[Problem requirements]
Skip all pictures. Write out the data below from its first line through the line that contains "medallion('swastika_medallion', 'oval wall".

━━━━━━

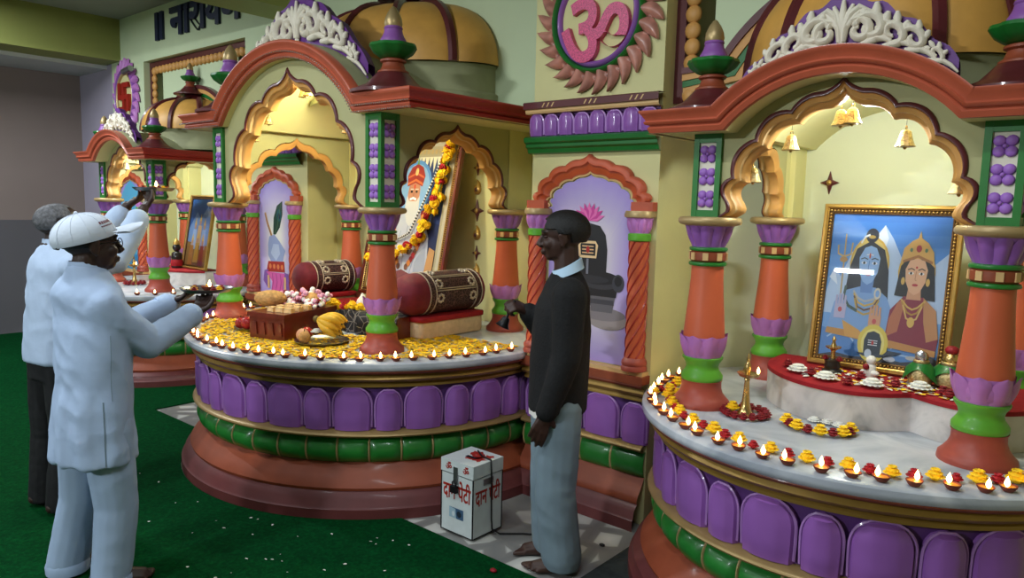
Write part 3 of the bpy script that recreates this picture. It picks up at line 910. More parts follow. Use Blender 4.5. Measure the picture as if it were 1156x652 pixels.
def om_glyph(P, R0):
    S = .52
    t = text_mb('\u0950', S, lambda x, y, z: P((x-.62*S*.62)*1.05-.0, .03+z, (y-.36*S)*1.0), depth=.018, bold=.008)
    # centre on its own bounds
    us = [v[0] for v in t.v]; zs = [v[2] for v in t.v]
    c0 = P(0, 0, 0); du = c0[0]-(min(us)+max(us))/2; dz = c0[2]-(min(zs)+max(zs))/2
    k = .40/(max(us)-min(us)); kz = .44/(max(zs)-min(zs))
    t.v = [(c0[0]+(v[0]+du-c0[0])*k, v[1], c0[2]+(v[2]+dz-c0[2])*kz) for v in t.v]
    t.use('pink_glitter'); t.build('om_sign', R0, smooth=0)
def swastika_glyph(P, R0):
    m = MB(); m.use('red_sign'); a, w_ = .13, .05
    B = lambda u0, v0, u1, v1: m.box2([min(p, q) for p, q in zip(P(u0, .05, v0), P(u1, .018, v1))], [max(p, q) for p, q in zip(P(u0, .05, v0), P(u1, .018, v1))])
    h = w_/2
    B(-a, -h, a, h); B(-h, -a*1.15, h, -h); B(-h, h, h, a*1.15)
    B(h, a*1.15-w_, a, a*1.15); B(-a, -a*1.15, -h, -a*1.15+w_); B(a-w_, -a*1.15, a, -h); B(-a, h, -a+w_, a*1.15)
    m.build('swastika_sign', R0, smooth=0)
medallion('om_medallion', 'round wall medallion with pink glitter om sign and bronze petals', -2.145, YP, 2.535, .25, .25, 26, 'lotus_bronze', 'green', 'purple', om_glyph)
medallion('swastika_medallion', 'oval wall medallion with red hindu swastika and lilac petals', -8.33, YL, 2.63, .215, .27, 22, 'purple_light', 'purple', 'gold_pale', swastika_glyph)

# frames round the recesses over the shrines
def recess_frame(x0, x1, Y, zt, z0, label):
    R0 = empty('recess_frame', (x0, Y, z0), label, 'wall frame')
    m = MB(); m.use('maroon'); w_ = .05; d = .02
    m.box2((x0, Y-d, z0), (x0+w_, Y, zt)); m.box2((x1-w_, Y-d, z0), (x1, Y, zt)); m.box2((x0+w_, Y-d, zt-w_), (x1-w_, Y, zt))
    m.build('maroon_border', R0, smooth=0)
    m = MB(); m.use('ochre'); st = .075
    def sc(u, z): m.ball((u, Y-.006, z), (.042, .026, .042), 10, 8)
    n = int((zt-w_-z0)/st)
    for k in range(n):
        sc(x0+w_+.03, zt-w_-.04-k*st); sc(x1-w_-.03, zt-w_-.04-k*st)
    n = int((x1-x0-2*w_-.12)/st)
    for k in range(n): sc(x0+w_+.06+st*(k+.5), zt-w_-.03)
    m.build('scalloped_border', R0, smooth=60)
recess_frame(-1.77, .08, 3.28, 3.2, 2.10, 'maroon wall frame with ochre scallops around the right shrine dome')
recess_frame(-7.925, -5.955, 3.50, 2.955, 2.10, 'maroon wall frame with ochre scallops around the far shrine dome')
def dome_arch(xc, Y, label, r=.827, cz=1.82):
    R0 = empty('wall_arch', (xc, Y, cz), label, 'arch moulding')
    path = []
    a0 = math.acos(.70/r)
    pts = [(.87, None)]+[(a0+(pi-2*a0)*i/40, 1) for i in range(41)]+[(-.87, None)]
    def at(q, g, o):
        if q[1] is None:
            z = cz+r*sin(a0)-g*.85; return (xc+q[0], Y-o, z)
        rr = r-g; return (xc+rr*cos(q[0]), Y-o, cz+rr*sin(q[0])) if True else None
    for g0, g1, o, mt, nm in ((0, .034, .05, 'maroon', 'maroon_band'), (.034, .07, .04, 'ochre', 'ochre_band'), (.07, .105, .032, 'green_cornice', 'green_band'), (.105, .14, .026, 'ochre', 'ochre_band')):
        m = MB(); m.use(mt)
        m.grid([[at(q, g0, 0), at(q, g0, o), at(q, g1, o), at(q, g1, 0)] for q in pts])
        m.build(nm, R0, smooth=30)
    m = MB(); m.use('plaster_white'); m.grid([[at(q, .14, .014), at(q, .185, .014), at(q, .185, 0)] for q in pts[1:-1]])
    m.use('terracotta_dark'); N = 40
    for k in range(N):
        a = a0+(pi-2*a0)*(k+.5)/N
        m.box(at((a, 1), .162, .016), (.018, .022, .034))
    m.build('dentil_band', R0, smooth=30)
dome_arch(-.848, 3.28, 'green and ochre arch moulding on wall behind the right shrine dome')
dome_arch(-6.942, 3.50, 'green and ochre arch moulding on wall behind the far shrine dome')
# the word on the wall
t = text_mb('\u0965 \u0928\u093e\u0930\u093e\u092f\u0923 \u0965', .40, lambda x, y, z: (x, YL-.012-z, y), depth=.012, bold=.012)
us = [v[0] for v in t.v]; zs = sorted(v[2] for v in t.v)
k = (7.60-5.62)/(max(us)-min(us)); z_0, z_1 = zs[0], zs[-1]
t.v = [(-7.60+(v[0]-min(us))*k, v[1], 3.115+(v[2]-z_0)/(z_1-z_0)*.275) for v in t.v]
R0 = empty('wall_lettering', (-6.6, YL, 3.12), 'dark blue raised Devanagari word on the pale green wall under ceiling', 'lettering')
par = list(range(len(t.v)))
def fnd(a):
    while par[a] != a: par[a] = par[par[a]]; a = par[a]
    return a
key = {}
for i, v in enumerate(t.v):
    q = (round(v[0], 4), round(v[2], 4)); 
    if q in key: par[fnd(i)] = fnd(key[q])
    else: key[q] = i
for f in t.f:
    for a in f[1:]: par[fnd(a)] = fnd(f[0])
cen = {}
for i, v in enumerate(t.v): cen.setdefault(fnd(i), []).append(v[0])
order = sorted(cen, key=lambda r: sum(cen[r])/len(cen[r]))
for nm, sel in [('bar', [order[0]]), ('bar', [order[1]]), ('word', order[2:-2]), ('bar', [order[-2]]), ('bar', [order[-1]])]:
    m = MB(); m.use('navy'); m.v = t.v
    for f in t.f:
        if fnd(f[0]) in sel: m.face(f)
    used_v = sorted({i for f in m.f for i in f}); mp = {a: b for b, a in enumerate(used_v)}
    m.v = [t.v[a] for a in used_v]; m.f = [tuple(mp[a] for a in f) for f in m.f]
    m.build(nm, R0, smooth=0)
# ------------------------------------------------------------------ lamps, flowers and offerings
O3 = (0, 0, 0)
def first(o): return o
# clay lamp
def make_diya():
    r = empty('clay_lamp', O3, 'lit clay lamp', 'oil lamp')
    m = MB(); m.use('clay')
    def sp(a, q, z): return q*(1+.16*max(0, cos(a))**8*(z > .012))
    m.lathe([(.010, 0), (.013, .001), (.019, .008), (.024, .016), (.0245, .020), (.022, .0195), (.017, .013), (.006, .009)], O3, 20, fn=sp)
    m.build('bowl', r)
    m = MB(); m.use('oil'); m.lathe([(.0205, .0165), (.001, .0168)], O3, 14, cap=False); m.build('oil', r)
    m = MB(); m.use('flame'); m.lathe([(.0005, .016), (.005, .020), (.0082, .027), (.0072, .034), (.0038, .042), (.0006, .050)], (.012, 0, 0), 10); m.build('flame', r)
    return r
DIYA = make_diya(); used = [False]
def place_diya(x, y, z, a, label, group):
    if not used[0]:
        used[0] = True; o = DIYA; o.location = (x, y, z); o.rotation_euler = (0, 0, a); o['label'] = label; o['group'] = group
    else: o = dup(DIYA, (x, y, z), a, label=label, group=group)
    return o
LM = 'small lit clay lamp in the row along the rim of large central platform'
for k in range(41):
    a = -pi*1.02+k*.080+random.uniform(-.012, .012)
    if a > -.06: break
    r = 1.21-.046+random.uniform(-.006, .006)
    place_diya(MC[0]+r*cos(a), MC[1]+r*sin(a), .801, random.uniform(-3, 3), LM, 'lamps along the central rim')
LR = 'small lit clay lamp in the row along the right white marble platform edge'
for k in range(40):
    a = -pi*1.045+k*.108+random.uniform(-.012, .012)
    if a > -.55: break
    r = .892-.045+random.uniform(-.006, .006)
    place_diya(-.81+r*cos(a), 3.21+r*sin(a), .776, random.uniform(-3, 3), LR, 'lamps along the right rim')
LL = 'small lit clay lamp on the rim of the far left platform'
for k in range(14):
    a = -2.3+k*.155
    place_diya(-6.94+.90*cos(a), 3.21+.90*sin(a), .776, random.uniform(-3, 3), LL, 'lamps along the far rim')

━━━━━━

[Answer to this task]
Write part 3 of the bpy script that recreates this picture. It picks up at line 910. More parts follow. Use Blender 4.5. Measure the picture as if it were 1156x652 pixels.
def om_glyph(P, R0):
    S = .52
    t = text_mb('\u0950', S, lambda x, y, z: P((x-.62*S*.62)*1.05-.0, .03+z, (y-.36*S)*1.0), depth=.018, bold=.008)
    # centre on its own bounds
    us = [v[0] for v in t.v]; zs = [v[2] for v in t.v]
    c0 = P(0, 0, 0); du = c0[0]-(min(us)+max(us))/2; dz = c0[2]-(min(zs)+max(zs))/2
    k = .40/(max(us)-min(us)); kz = .44/(max(zs)-min(zs))
    t.v = [(c0[0]+(v[0]+du-c0[0])*k, v[1], c0[2]+(v[2]+dz-c0[2])*kz) for v in t.v]
    t.use('pink_glitter'); t.build('om_sign', R0, smooth=0)
def swastika_glyph(P, R0):
    m = MB(); m.use('red_sign'); a, w_ = .13, .05
    B = lambda u0, v0, u1, v1: m.box2([min(p, q) for p, q in zip(P(u0, .05, v0), P(u1, .018, v1))], [max(p, q) for p, q in zip(P(u0, .05, v0), P(u1, .018, v1))])
    h = w_/2
    B(-a, -h, a, h); B(-h, -a*1.15, h, -h); B(-h, h, h, a*1.15)
    B(h, a*1.15-w_, a, a*1.15); B(-a, -a*1.15, -h, -a*1.15+w_); B(a-w_, -a*1.15, a, -h); B(-a, h, -a+w_, a*1.15)
    m.build('swastika_sign', R0, smooth=0)
medallion('om_medallion', 'round wall medallion with pink glitter om sign and bronze petals', -2.145, YP, 2.535, .25, .25, 26, 'lotus_bronze', 'green', 'purple', om_glyph)
medallion('swastika_medallion', 'oval wall medallion with red hindu swastika and lilac petals', -8.33, YL, 2.63, .215, .27, 22, 'purple_light', 'purple', 'gold_pale', swastika_glyph)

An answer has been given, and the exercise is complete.